Remarks at a UN Security Council Briefing on Protection of Civilians in Armed Conflict: Missing Persons in Armed Conflict

Ambassador Jonathan Cohen
Acting Permanent Representative
U.S. Mission to the United Nations
New York City
June 11, 2019

AS DELIVERED

Thank you, Mr. Minister, for convening and presiding over today’s briefing. We also thank ICRC President Maurer and Operations Director Ghelani for participating today and we commend their teams for their critical work to address the global challenge of missing persons. The ICRC has brought a much-needed international spotlight to the issue over the past years. All too often we hear stories of people going missing in times of armed conflict, including notably in the Balkans and Kuwait, and most recently in Iraq and Syria.

As we have heard from other speakers, many thousands of Syrian civilians remain missing after eight years of conflict, the vast majority of whom we believe were forcibly disappeared by the Assad regime. Those still unjustly detained in Syria need to be released. Families deserve information from the regime on the fate of their loved ones. Taking such basic, humane steps would be helpful in building a basis necessary for a successful political process in Syria in line with resolution 2254.

Mr. President, since 2005, the United States has consistently funded efforts to support the identification, security, and excavation of mass graves in Iraq, as our UK colleague has noted. Over 6,000 Yezidis kidnapped by ISIS in 2014, of those approximately 3,000 remain unaccounted for along with hundreds of Christians and Shia Muslims.

We strongly support the International Commission on Missing Persons to provide training to Iraqi ministries in the scientific investigation of mass graves and to provide support to victim’s families. The United States also supports the United Nations Investigative Team Against Da’esh to collect, store, and preserve evidence of ISIS’s atrocities. We recently committed $2 million in support of UNITAD’s first exhumations in Sinjar.

More than 20 years after the war in the Balkans, approximately 10,000 people there remain missing – a figure that should make us all pause. We welcome the partnership between the ICRC and the International Residual Mechanism for Criminal Tribunals to support the humanitarian search for missing persons in the former Yugoslavia.

Mr. President, Kuwait’s own experience regarding the whereabouts and fate of its own missing persons is one none of us should forget. Nearly twenty-eight years have passed since the end of the first Gulf War, but it remains important to address this issue and bring some measure of closure to the families of those still missing. The United States is working diligently to provide satellite imagery to assist in the identification of remains from the conflict.

Families separated by conflict may face the anguish of not knowing what happened to their loved ones. This pain can prevent surviving relatives from grieving, from reconciling, and from recovering. This uncertainty also negatively affects a society’s ability to seek justice and reconciliation.

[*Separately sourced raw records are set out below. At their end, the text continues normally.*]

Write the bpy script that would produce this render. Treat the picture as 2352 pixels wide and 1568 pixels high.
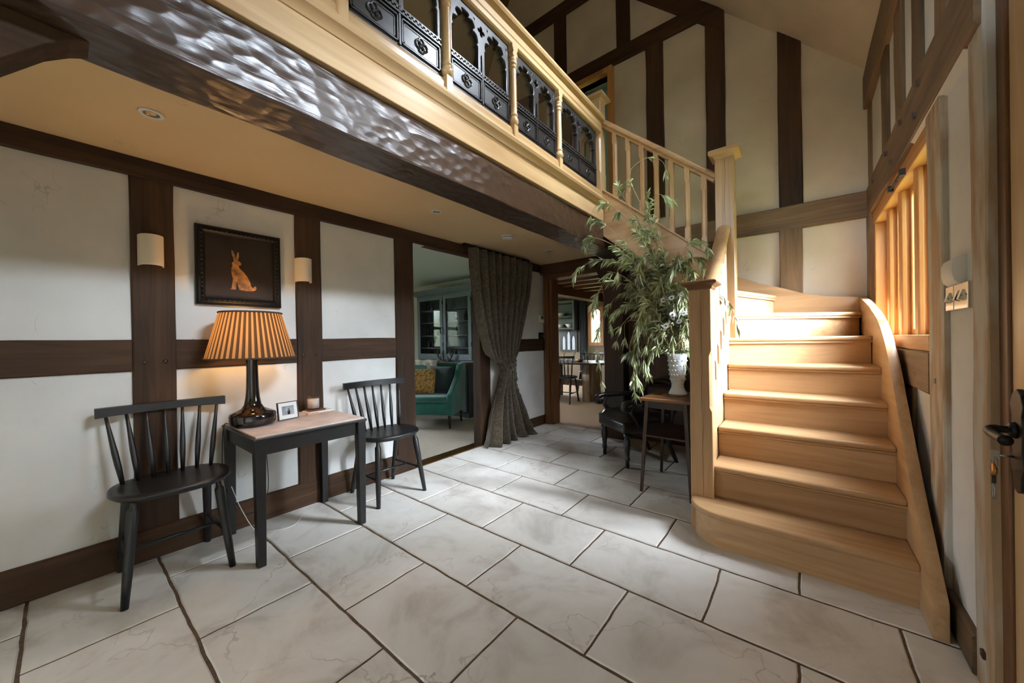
import bpy, bmesh, math, random
from mathutils import Vector, Matrix, noise
rnd = random.Random(7)
S = bpy.context.scene
for o in list(bpy.data.objects): bpy.data.objects.remove(o)
COL = S.collection
# ---------------------------------------------------------------- camera
yaw, pitch, roll, CH = .6751, -.0038, -.01682, 1.13
fw = Vector((-math.sin(yaw)*math.cos(pitch), math.cos(yaw)*math.cos(pitch), math.sin(pitch)))
ri = Vector((math.cos(yaw), math.sin(yaw), 0)); up = ri.cross(fw)
r2 = ri*math.cos(roll)+up*math.sin(roll); u2 = -ri*math.sin(roll)+up*math.cos(roll)
cd = bpy.data.cameras.new('camera'); cam = bpy.data.objects.new('camera', cd); COL.objects.link(cam)
cd.sensor_fit = 'HORIZONTAL'; cd.sensor_width = 36; cd.lens = 832.8/2352*36; cd.clip_start = .02; cd.clip_end = 200
cam.matrix_world = Matrix(((r2.x,u2.x,-fw.x,0),(r2.y,u2.y,-fw.y,0),(r2.z,u2.z,-fw.z,CH),(0,0,0,1)))
S.camera = cam
# ---------------------------------------------------------------- world, daylight, exposure
S.view_settings.view_transform = 'Standard'; S.view_settings.look = 'None'; S.view_settings.gamma = 1
S.view_settings.use_curve_mapping = False
S.view_settings.exposure = -0.08
S.cycles.max_bounces = 10; S.cycles.diffuse_bounces = 6; S.cycles.transparent_max_bounces = 16
S.cycles.use_denoising = True; S.cycles.caustics_reflective = False; S.cycles.caustics_refractive = False
S.cycles.sample_clamp_indirect = 6
wd = bpy.data.worlds.new('world'); S.world = wd; wd.use_nodes = True
wn = wd.node_tree; bg = wn.nodes['Background']
tc = wn.nodes.new('ShaderNodeTexCoord'); sx = wn.nodes.new('ShaderNodeSeparateXYZ'); cr = wn.nodes.new('ShaderNodeValToRGB')
wn.links.new(tc.outputs['Generated'], sx.inputs[0]); mh = wn.nodes.new('ShaderNodeMath'); mh.operation = 'MULTIPLY_ADD'; mh.inputs[1].default_value = .5; mh.inputs[2].default_value = .5
wn.links.new(sx.outputs[2], mh.inputs[0]); wn.links.new(mh.outputs[0], cr.inputs[0]); wn.links.new(cr.outputs[0], bg.inputs[0])
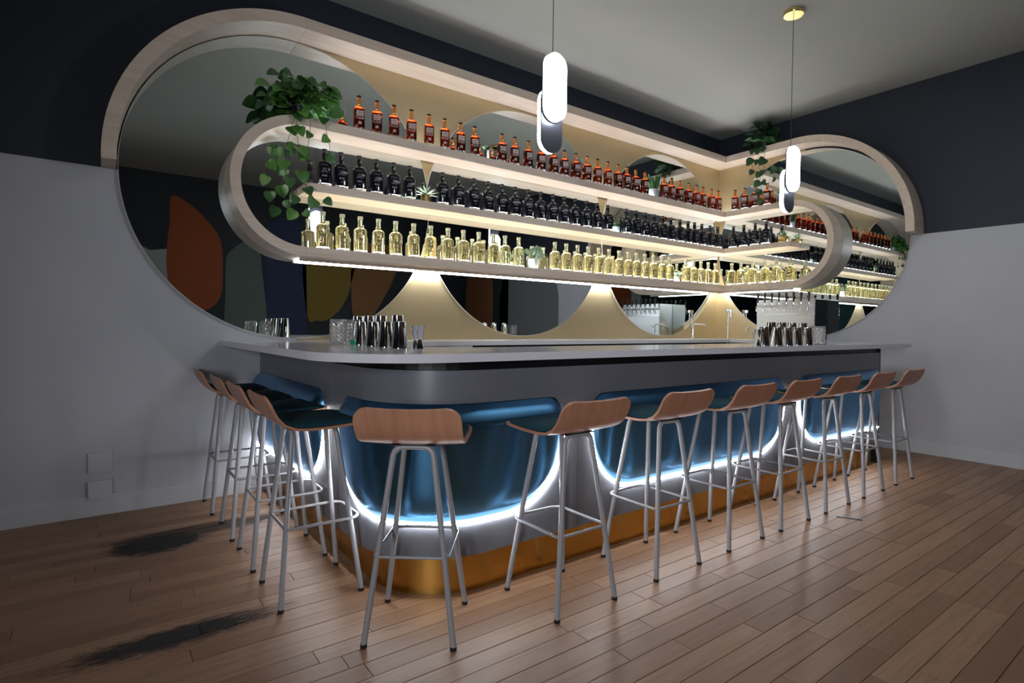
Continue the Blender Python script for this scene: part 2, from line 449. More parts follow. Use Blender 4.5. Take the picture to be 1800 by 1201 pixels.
board('straight_board', arch, -D, -.0005, -D, -.0005, zt0, zt1)
board('straight_board', arch, -D, -.0005, CR, -D-.0006, zt0, zt1)
arc_solid('curved_end', arch, CL-.0006, CZ, Ri, Ro, PI/2, PI+.018, 'L')
arc_solid('curved_end', arch, CR-.0006, CZ, Ri, Ro, PI/2, PI+.018, 'R')

loop = empty('looped_shelf', 'long plywood shelf loop with rounded ends on both walls', 'shelf'); 
CI, RiI, RoI = 2.142, .417, .482
CRI = -1.035
for z0, z1 in ((CI+RiI, CI+RoI), (CI-RoI, CI-RiI)):
    for a, b in zip((CL, -4.0, -2.1, -D), (-4.0, -2.1, -D)): board('straight_board', loop, a+.0006, b if b == -D else b-.0006, -D, -.0225, z0, z1)
    board('straight_board', loop, -D, -.0225, -D, -.0225, z0, z1)
    board('straight_board', loop, -D, -.0225, CRI, -D-.0006, z0, z1)
arc_solid('curved_end', loop, CL-.0006, CI, RiI, RoI, PI/2, 3*PI/2, 'L', 48)
arc_solid('curved_end', loop, CRI-.0006, CI, RiI, RoI, PI/2, 3*PI/2, 'R', 48)
for o in loop.children:
    if o.name.startswith('curved_end'):
        for v_ in o.data.vertices:
            if v_.co.y > -.01 and abs(v_.co.x) > 1 : v_.co.y = -.0225
            if v_.co.x > -.01: v_.co.x = -.0225
midsh = empty('middle_shelf', 'straight plywood shelf between the loop boards with black bottles', 'shelf')
zm0, zm1 = 2.117, 2.174
for a, b in zip((CL, -4.0, -2.1, -D), (-4.0, -2.1, -D)): board('straight_board', midsh, a+.0006, b if b == -D else b-.0006, -D, -.0225, zm0, zm1)
board('straight_board', midsh, -D, -.0225, -D, -.0225, zm0, zm1)
board('straight_board', midsh, -D, -.0225, -1.06, -D-.0006, zm0, zm1)

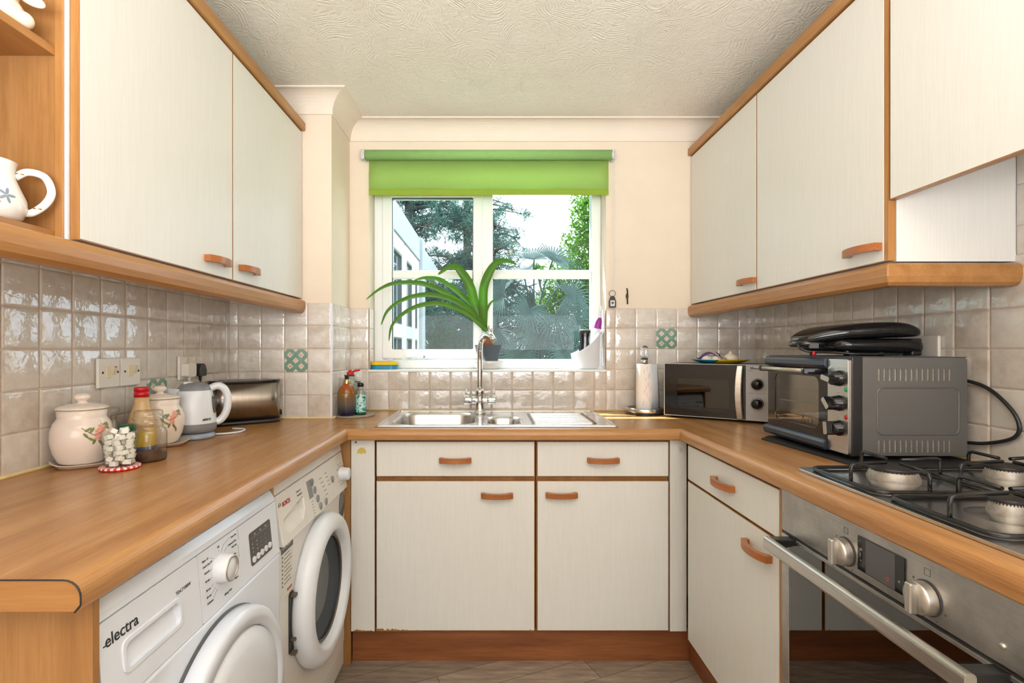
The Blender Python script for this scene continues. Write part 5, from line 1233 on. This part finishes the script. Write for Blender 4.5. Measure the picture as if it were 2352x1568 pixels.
G().lathe([(0, 0), (.034, 0), (.036, .01), (.034, .08), (.037, .12), (.030, .158), (.016, .172)], 36, sy=.7).obj('bottle', 'clear_bottle_plastic', c2)
g = G().lathe([(0, .170), (.0165, .170), (.0165, .186), (.010, .188), (.006, .196), (0, .197)], 28); g.obj('cap', 'red_plastic', c2); G().tube([(.008, 0, .188), (.024, 0, .193), (.044, .002, .196)], [.003, .005, .004], 8).obj('flip_lid', 'red_plastic', c2)
d2 = thing('dish_soap_bottle', 'small clear bottle with teal floral label and open black cap, left of the sink', 'bottle', (-.578, 2.272, ZB))
pr = [(0, 0), (.024, 0), (.026, .005), (.0245, .03), (.0215, .055), (.0245, .082), (.0245, .095), (.017, .112), (.0125, .120), (.0125, .126)]
db = G().lathe(pr, 36, sy=.8).obj('bottle', 'clear_bottle_plastic', d2)
G().lathe([(0, .002), (.0235, .002), (.0235, .018), (0, .018)], 32, sy=.8).obj('green_soap', 'green_plastic', db)
NT_ = NT('teal_floral_label'); v_ = NT_.coord(); f_ = NT_.noise(v_, 60, 2); NT_.l(NT_.ramp(f_, [(.40, srgb(36, 100, 96)), (.46, srgb(110, 200, 196)), (.52, srgb(226, 232, 226)), (.60, srgb(110, 200, 196))]), NT_.b.inputs['Base Color']); NT_.set(rough=.3)
G().lathe([(.0257, .014), (.0251, .03), (.0221, .055), (.0249, .08), (.0249, .09)], 30, sy=.8, arc=(-pi, 0)).obj('label', 'teal_floral_label', db)
G().lathe([(0, .125), (.0145, .125), (.0145, .142), (0, .143)], 24).obj('cap', 'black_gloss', d2); G().lathe([(0, .0), (.0125, .0), (.0125, .004), (0, .005)], 24, (-.013, 0, .1445), 0, 'z').obj('flip_lid', 'black_gloss', d2)
# sponge holder
so = thing('scrubbing_sponge', 'oval sponge in yellow over green over blue, left end of the window sill', 'sponge', (-.526, 2.532, 1.1005))
for z0, z1, m_, k in ((0, .0165, 'sponge_blue', 1.0), (.0165, .021, 'sponge_green', 1.02), (.021, .036, 'sponge_yellow', 1.0)):
    G().prism(rrect(-.0655*k, .0655*k, -.040*k, .040*k, .032, 8), z0, z1, 'z').obj('layer', m_, so, bevel=.004 if k == 1 else .001, seg=3)
G().prism(rrect(-.048, .048, -.03, .03, .02, 6), .036, .039, 'z').obj('top_pad', 'petal_pink', so, bevel=.001)
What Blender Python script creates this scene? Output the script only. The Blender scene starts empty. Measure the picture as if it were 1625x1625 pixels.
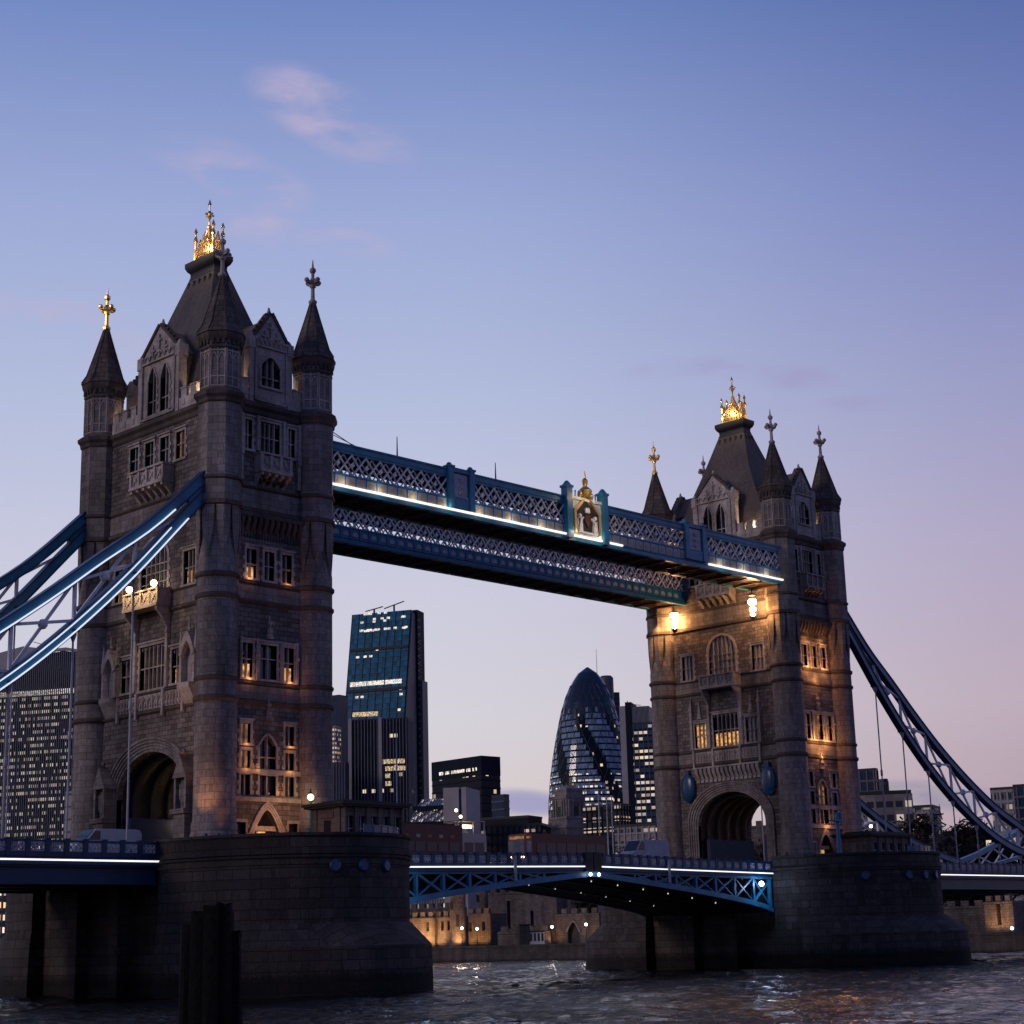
import bpy, bmesh, math, random
import numpy as np
from mathutils import Vector, Matrix
RND = random.Random(11)
rad = math.radians
S = bpy.context.scene
COL = S.collection

# ------------------------------------------------------------------ camera
YAW, PITCH, ROLL, FPX = rad(45.8317), rad(13.942), rad(-1.548), 2761.1
CAM = Vector((-92.094, -129.07, 3.90))
FW = Vector((math.sin(YAW)*math.cos(PITCH), math.cos(YAW)*math.cos(PITCH), math.sin(PITCH)))
r0 = Vector((math.cos(YAW), -math.sin(YAW), 0)); u0 = r0.cross(FW)
RT = r0*math.cos(ROLL)+u0*math.sin(ROLL); UP = u0*math.cos(ROLL)-r0*math.sin(ROLL)
RH, FH = r0.copy(), Vector((math.sin(YAW), math.cos(YAW), 0))
cd = bpy.data.cameras.new('camera'); cam = bpy.data.objects.new('camera', cd); COL.objects.link(cam)
cd.sensor_width = 36; cd.sensor_fit = 'HORIZONTAL'; cd.lens = FPX/1625*36
cd.clip_start = 0.5; cd.clip_end = 30000
M = Matrix.Identity(4)
for i in range(3):
    M[i][0], M[i][1], M[i][2], M[i][3] = RT[i], UP[i], -FW[i], CAM[i]
cam.matrix_world = M
S.camera = cam

# ------------------------------------------------------------------ sky, sun, exposure
def lin(r, g, b):
    f = lambda c: (c/255/12.92) if c/255 <= .04045 else ((c/255+.055)/1.055)**2.4
    return (f(r), f(g), f(b), 1)
S.view_settings.view_transform = 'Standard'; S.view_settings.look = 'None'
S.view_settings.exposure = 0.0; S.view_settings.gamma = 1
W = bpy.data.worlds.new('World'); S.world = W; W.use_nodes = True
nt = W.node_tree; nt.nodes.clear(); N = nt.nodes.new; L = nt.links.new
out = N('ShaderNodeOutputWorld'); bg = N('ShaderNodeBackground'); L(bg.outputs[0], out.inputs[0]); bg.inputs[1].default_value = 1.0
tc = N('ShaderNodeTexCoord')
def vdot(vec, src=None):
    n = N('ShaderNodeVectorMath'); n.operation = 'DOT_PRODUCT'; L(src or tc.outputs['Generated'], n.inputs[0]); n.inputs[1].default_value = vec
    return n.outputs['Value']
def mth(op, a, b=None, c=None, clamp=False):
    n = N('ShaderNodeMath'); n.operation = op; n.use_clamp = clamp
    for i, x in enumerate((a, b, c)):
        if x is None: continue
        if isinstance(x, (int, float)): n.inputs[i].default_value = x
        else: L(x, n.inputs[i])
    return n.outputs[0]
def rng(x, a, b, c=0, d=1):
    n = N('ShaderNodeMapRange'); n.interpolation_type = 'SMOOTHSTEP'; L(x, n.inputs[0])
    for i, q in enumerate((a, b, c, d)): n.inputs[i+1].default_value = q
    return n.outputs[0]
def ramp(x, stops):
    n = N('ShaderNodeValToRGB'); L(x, n.inputs[0]); e = n.color_ramp.elements
    while len(e) < len(stops): e.new(0.5)
    for q, (p, c) in zip(e, stops): q.position = p; q.color = c
    return n.outputs[0]
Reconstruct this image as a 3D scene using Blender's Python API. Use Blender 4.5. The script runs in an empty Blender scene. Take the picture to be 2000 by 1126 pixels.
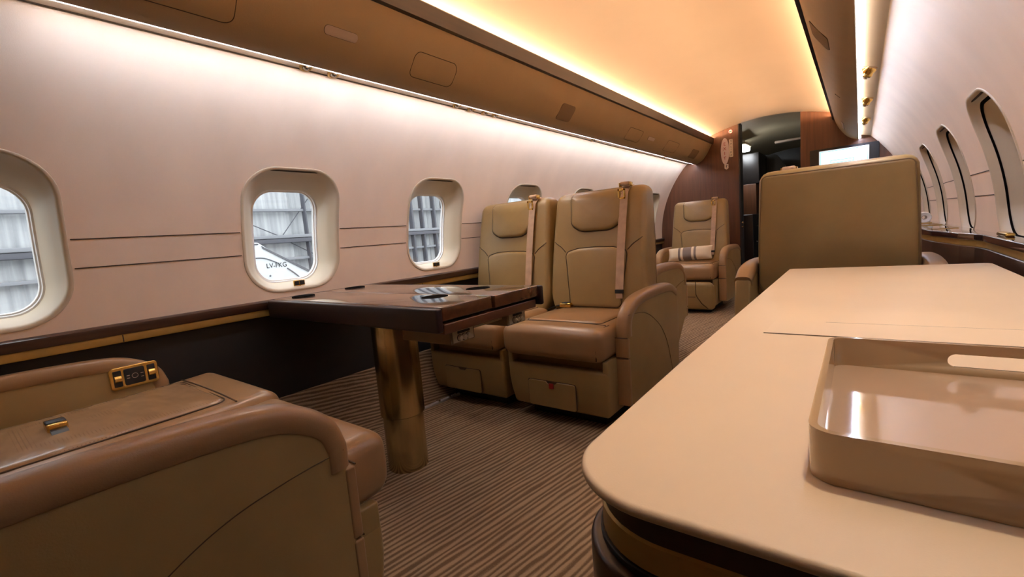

Joint efforts to address the outstanding issue of missing persons by Kuwait and Iraq together exemplify how countries can emerge from conflict to work in a spirit of cooperation and friendship. It is an example that the international community should applaud as a positive step towards justice and reconciliation.

Mr. President, as the unanimous adoption of today’s resolution, with its 62 co-sponsors makes clear, all parties to armed conflict should allow families to clarify the fate and whereabouts of the missing, to include prisoners of war.

Illustrating our own national commitment to address this critical issue, the U.S. Department of Defense has established the Defense Prisoner of War/Missing in Action Accountability Agency. Its purpose is to fulfill a national promise to provide the fullest possible accounting for our missing U.S. personnel to their families and our fellow citizens.

While it is clear much work remains to be done to bring closure to the families of missing persons around the world, we remain committed to participating in partnering with the ICRC and others to do what we can to support humanitarian efforts to recover remains.

Mr. President, it is essential to account for the missing so that families can have some certainty about the fate of their loved ones. Today’s adoption marks the first collective call by this Council to address this global humanitarian priority – let us now turn our words into actions, together. Thank you, Mr. President.